Remember that ocean of stuff about Wayne Barnes, the English referee who, it is claimed in these parts, was solely responsible for the All Blacks' early departure from the last World Cup? The jibes, the jokes, the insults? Bryce Lawrence, who happens to be a New Zealander, recalls it well, being a fellow whistler – and now he knows how it feels to be on the spiky end of the pineapple. His handling of last weekend's quarter-final between the Wallabies and the Springboks has made him the sporting figure the whole of South Africa loves to hate. All very interesting, especially when you recall his handsome contribution towards the South African victory over the Lions in 2009. What goes around...

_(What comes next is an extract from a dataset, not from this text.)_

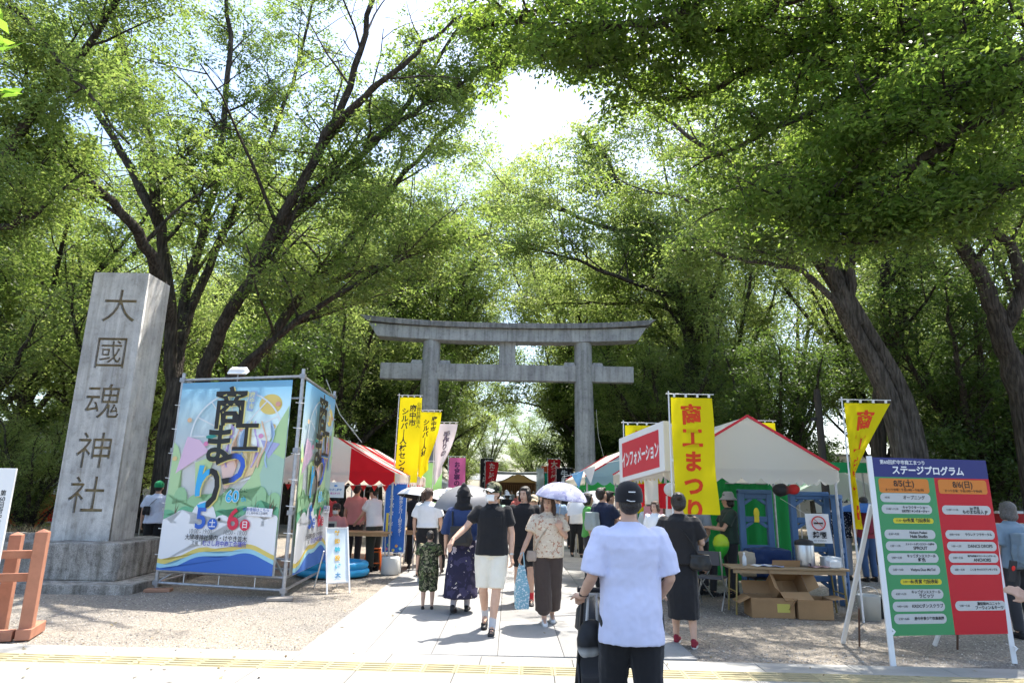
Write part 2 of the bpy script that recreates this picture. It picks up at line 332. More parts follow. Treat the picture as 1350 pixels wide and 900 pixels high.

Robot wars steal limelight

Down on Queens Wharf, where thousands of ticketless types gather to watch the big games on even bigger open-air screens, there is an exhibition centre that goes by the name of The Cloud. Yesterday, it hosted what appeared to be a Meccano-building competition featuring teams from a couple of dozen North Island schools, colleges and universities. The inventions were entirely baffling to this particular unscientific, technophobic mind, although one item did appear to resemble a robotic version of an England back. This could not, of course, have been the case. Close inspection confirmed it as too flexible, too imaginative and far too quick-thinking to have been anything of the sort.

Relief as Manu misses the boat

Will there ever be a final word on England's misdemeanours during their time here? We can only hope and pray. Now that captain Lewis Moody has been fined for wearing a sponsored mouthguard in contravention of World Cup rules, a line may be about to be drawn. One last thought: had the New Zealand prime minister unveiled the eye-catching Waka Maori show boat in Auckland's Viaduct Harbour while the red-rose boys were still in town, might Manu Tuilagi have thrown himself off it in his underpants?